## Required work
The records below hold pictures; please leave those out and retype the rest exactly.

## Raw records
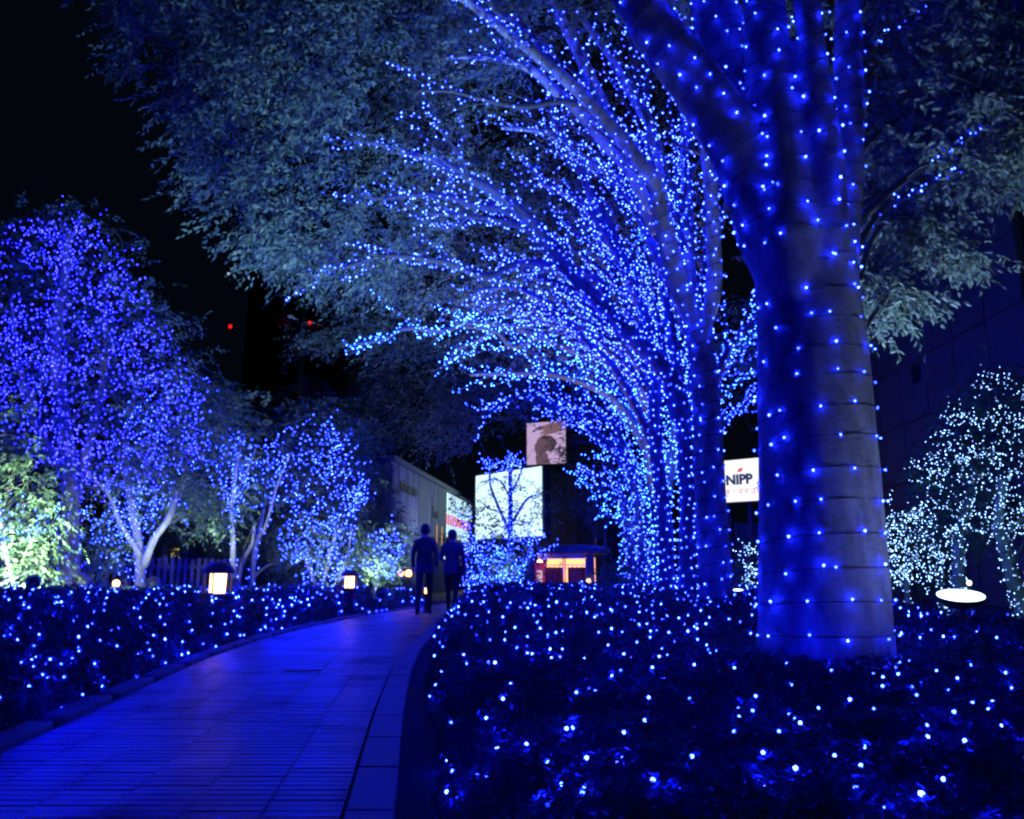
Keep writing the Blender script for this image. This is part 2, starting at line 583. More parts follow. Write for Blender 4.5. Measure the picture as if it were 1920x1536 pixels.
    def finish(s, leafmat, bulbs_as='stuff', label=None, string_name='light_string', near=None, group=None, r=None):
        if s.twigs:
            V, F = merge([tube_arrays(q, r_, sd) for q, r_, sd in s.twigs])
            link('twigs', np_mesh('twigs', V, F, True), s.root, BARK_D, 'stuff')
        if s.leaf_parts:
            V, F = merge(s.leaf_parts)
            link('crown', np_mesh('crown', V, F), s.root, leafmat, 'stuff')
        if s.leds:
            P = np.concatenate(s.leds)
            root = empty(string_name, tuple(P[P[:, 2].argmin()]), label, 'string lights', group)
            if near is not None:
                d = np.linalg.norm(P - np.array([0, 0, EYE]), axis=1)
                o = np.argsort(d)
                place_bulbs(P[o[:near]], bulb_mesh('bulb', r or s.led_r, s.led), root)
                P = P[o[near:]]
            if len(P):
                rr = np.full(len(P), s.led_r)
                link('bulbs', led_mesh('bulbs', P, rr), root, s.led, 'stuff')
            if s.wires:
                V, F = merge([tube_arrays(h, w, 4) for h, w in s.wires])
                link('wire', np_mesh('wire', V, F), root, WIRE)
            return root


def vn3(P, seed):
    r = np.random.default_rng(seed); v = 0
    for k in range(4):
        f = 1.0 * 1.8 ** k; a = r.uniform(0, 6.28, 6)
        x, y, z = P[:, 0] * f, P[:, 1] * f, P[:, 2] * f
        v = v + np.sin(x + a[0] + 1.3 * np.sin(y + a[1])) * np.sin(y + a[2] + 1.2 * np.sin(z + a[3])) * np.sin(z + a[4] + x * .5) / 1.5 ** k
    return v / 1.6


def inside(p, poly):
    x, y = p; c = False; n = len(poly); j = n - 1
    for i in range(n):
        xi, yi = poly[i]; xj, yj = poly[j]
        if (yi > y) != (yj > y) and x < (xj - xi) * (y - yi) / (yj - yi) + xi: c = not c
        j = i
    return c


def px(pts, Y0, Y1=None):
    Y1 = Y0 if Y1 is None else Y1
    n = len(pts)
    return [at(x, y, Y0 + (Y1 - Y0) * (i / max(1, n - 1))) for i, (x, y) in enumerate(pts)]


# ================================================================== SETTING
me = np_mesh('ground', [(-300, -60, 0), (300, -60, 0), (300, 500, 0), (-300, 500, 0)], [(0, 1, 2, 3)])
link('ground', me, None, SOIL, 'structure')
# plaza paving to the right behind the near hedge, and the street floor beyond the garden
me = np_mesh('plaza', [(3.9, 8.2, .004), (60, 8.2, .004), (60, 60, .004), (9.4, 60, .004)], [(0, 1, 2, 3)])
link('plaza', me, None, PLAZA, 'structure')
me = np_mesh('street', [(-80, 27, .008), (9, 27, .008), (9, 120, .008), (-80, 120, .008)], [(0, 1, 2, 3)])
link('street', me, None, PLAZA, 'structure')

LY = [0.2, 2, 3.75, 4.9, 7.8, 10.2, 13, 15.6, 18, 22, 27]
LX = [-1.85, -2.0, -2.25, -2.43, -2.87, -3.08, -3.05, -2.91, -2.6, -1.9, -.7]
RY = [0.2, 2, 2.9, 4.75, 6.9, 8.7, 11.5, 15.2, 18, 22, 27]
RX = [-.2, -.29, -.39, -.61, -.83, -.96, -1.04, -1.2, -1.2, -.5, .8]


def xl(y): return np.interp(y, LY, LX)
def xr(y): return np.interp(y, RY, RX)


# path bed, pavers one by one
ys = np.linspace(.2, 27, 90)
V = []
for y in ys: V += [(xl(y) - .02, y, .010), (xr(y) - .02, y, .010)]
F = [(2 * i, 2 * i + 1, 2 * i + 3, 2 * i + 2) for i in range(len(ys) - 1)]
me = np_mesh('path', V, F)
path = link('path', me, None, MORTAR, 'structure')

NC = 6
BAND = .155
ROW = .066


def paver_verts(y0, y1, a, b):
    """a, b: fraction across the path; chamfered slab"""
    g = .0022
    P = []
    for y, sg in ((y0 + g, 0), (y1 - g, 1)):
        X0, X1 = xl(y) + .01, xr(y) - BAND - .02
        w = X1 - X0
        P.append((X0 + w * a + g, y)); P.append((X0 + w * b - g, y))
    (p0, p1, p2, p3) = P[0], P[1], P[3], P[2]
    z = .044 + random.uniform(-.001, .001)
    tx, ty = random.uniform(-.001, .001), random.uniform(-.0005, .0005)
    c = .003
    lo = [(x, y, .011) for x, y in (p0, p1, p2, p3)]
    md = [(x, y, z - .004) for x, y in (p0, p1, p2, p3)]
    sx = (c, -c, -c, c); sy = (c, c, -c, -c)
    hi = [(x + sx[i], y + sy[i], z + tx * (1 if i in (1, 2) else -1) * .5 + ty * (1 if i > 1 else -1)) for i, (x, y) in enumerate((p0, p1, p2, p3))]
    return lo + md + hi


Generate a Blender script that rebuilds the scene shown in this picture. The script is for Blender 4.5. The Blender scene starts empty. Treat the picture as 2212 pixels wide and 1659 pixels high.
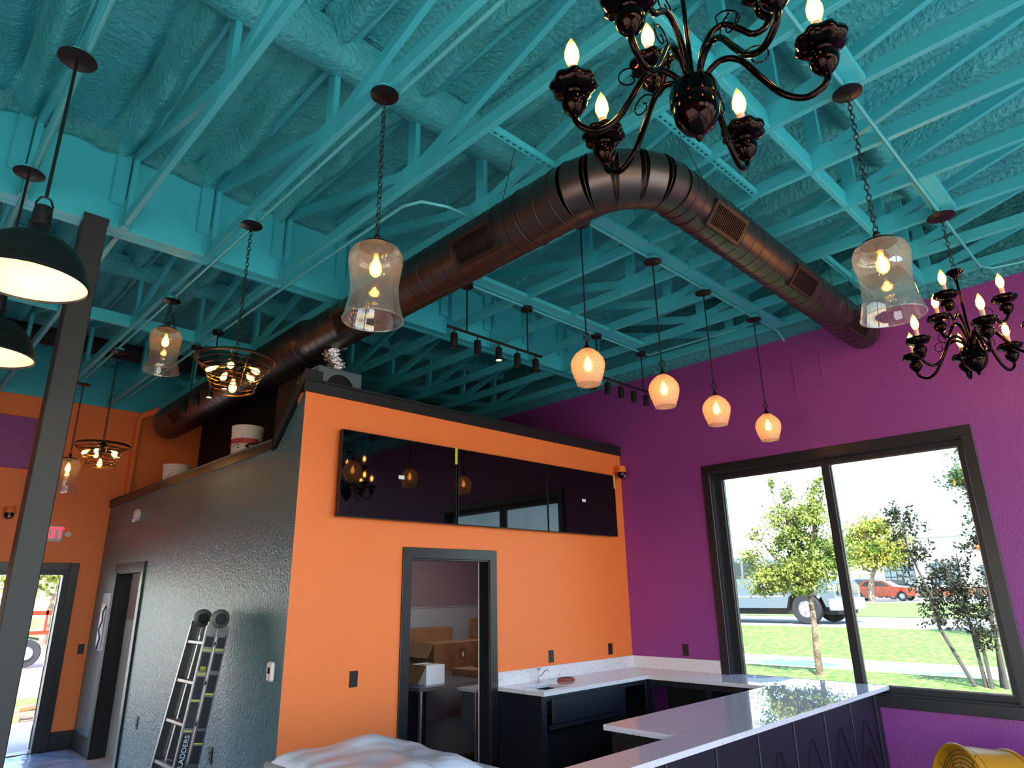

## Solved problem
Keep writing the Blender script for this image. This is part 2, starting at line 583. More parts follow. Write for Blender 4.5. Measure the picture as if it were 1920x1536 pixels.
    def finish(s, leafmat, bulbs_as='stuff', label=None, string_name='light_string', near=None, group=None, r=None):
        if s.twigs:
            V, F = merge([tube_arrays(q, r_, sd) for q, r_, sd in s.twigs])
            link('twigs', np_mesh('twigs', V, F, True), s.root, BARK_D, 'stuff')
        if s.leaf_parts:
            V, F = merge(s.leaf_parts)
            link('crown', np_mesh('crown', V, F), s.root, leafmat, 'stuff')
        if s.leds:
            P = np.concatenate(s.leds)
            root = empty(string_name, tuple(P[P[:, 2].argmin()]), label, 'string lights', group)
            if near is not None:
                d = np.linalg.norm(P - np.array([0, 0, EYE]), axis=1)
                o = np.argsort(d)
                place_bulbs(P[o[:near]], bulb_mesh('bulb', r or s.led_r, s.led), root)
                P = P[o[near:]]
            if len(P):
                rr = np.full(len(P), s.led_r)
                link('bulbs', led_mesh('bulbs', P, rr), root, s.led, 'stuff')
            if s.wires:
                V, F = merge([tube_arrays(h, w, 4) for h, w in s.wires])
                link('wire', np_mesh('wire', V, F), root, WIRE)
            return root


def vn3(P, seed):
    r = np.random.default_rng(seed); v = 0
    for k in range(4):
        f = 1.0 * 1.8 ** k; a = r.uniform(0, 6.28, 6)
        x, y, z = P[:, 0] * f, P[:, 1] * f, P[:, 2] * f
        v = v + np.sin(x + a[0] + 1.3 * np.sin(y + a[1])) * np.sin(y + a[2] + 1.2 * np.sin(z + a[3])) * np.sin(z + a[4] + x * .5) / 1.5 ** k
    return v / 1.6


def inside(p, poly):
    x, y = p; c = False; n = len(poly); j = n - 1
    for i in range(n):
        xi, yi = poly[i]; xj, yj = poly[j]
        if (yi > y) != (yj > y) and x < (xj - xi) * (y - yi) / (yj - yi) + xi: c = not c
        j = i
    return c


def px(pts, Y0, Y1=None):
    Y1 = Y0 if Y1 is None else Y1
    n = len(pts)
    return [at(x, y, Y0 + (Y1 - Y0) * (i / max(1, n - 1))) for i, (x, y) in enumerate(pts)]


# ================================================================== SETTING
me = np_mesh('ground', [(-300, -60, 0), (300, -60, 0), (300, 500, 0), (-300, 500, 0)], [(0, 1, 2, 3)])
link('ground', me, None, SOIL, 'structure')
# plaza paving to the right behind the near hedge, and the street floor beyond the garden
me = np_mesh('plaza', [(3.9, 8.2, .004), (60, 8.2, .004), (60, 60, .004), (9.4, 60, .004)], [(0, 1, 2, 3)])
link('plaza', me, None, PLAZA, 'structure')
me = np_mesh('street', [(-80, 27, .008), (9, 27, .008), (9, 120, .008), (-80, 120, .008)], [(0, 1, 2, 3)])
link('street', me, None, PLAZA, 'structure')

LY = [0.2, 2, 3.75, 4.9, 7.8, 10.2, 13, 15.6, 18, 22, 27]
LX = [-1.85, -2.0, -2.25, -2.43, -2.87, -3.08, -3.05, -2.91, -2.6, -1.9, -.7]
RY = [0.2, 2, 2.9, 4.75, 6.9, 8.7, 11.5, 15.2, 18, 22, 27]
RX = [-.2, -.29, -.39, -.61, -.83, -.96, -1.04, -1.2, -1.2, -.5, .8]


def xl(y): return np.interp(y, LY, LX)
def xr(y): return np.interp(y, RY, RX)


# path bed, pavers one by one
ys = np.linspace(.2, 27, 90)
V = []
for y in ys: V += [(xl(y) - .02, y, .010), (xr(y) - .02, y, .010)]
F = [(2 * i, 2 * i + 1, 2 * i + 3, 2 * i + 2) for i in range(len(ys) - 1)]
me = np_mesh('path', V, F)
path = link('path', me, None, MORTAR, 'structure')

NC = 6
BAND = .155
ROW = .066


def paver_verts(y0, y1, a, b):
    """a, b: fraction across the path; chamfered slab"""
    g = .0022
    P = []
    for y, sg in ((y0 + g, 0), (y1 - g, 1)):
        X0, X1 = xl(y) + .01, xr(y) - BAND - .02
        w = X1 - X0
        P.append((X0 + w * a + g, y)); P.append((X0 + w * b - g, y))
    (p0, p1, p2, p3) = P[0], P[1], P[3], P[2]
    z = .044 + random.uniform(-.001, .001)
    tx, ty = random.uniform(-.001, .001), random.uniform(-.0005, .0005)
    c = .003
    lo = [(x, y, .011) for x, y in (p0, p1, p2, p3)]
    md = [(x, y, z - .004) for x, y in (p0, p1, p2, p3)]
    sx = (c, -c, -c, c); sy = (c, c, -c, -c)
    hi = [(x + sx[i], y + sy[i], z + tx * (1 if i in (1, 2) else -1) * .5 + ty * (1 if i > 1 else -1)) for i, (x, y) in enumerate((p0, p1, p2, p3))]
    return lo + md + hi


Generate a Blender script that rebuilds the scene shown in this picture. The script is for Blender 4.5. The Blender scene starts empty. Treat the picture as 2212 pixels wide and 1659 pixels high.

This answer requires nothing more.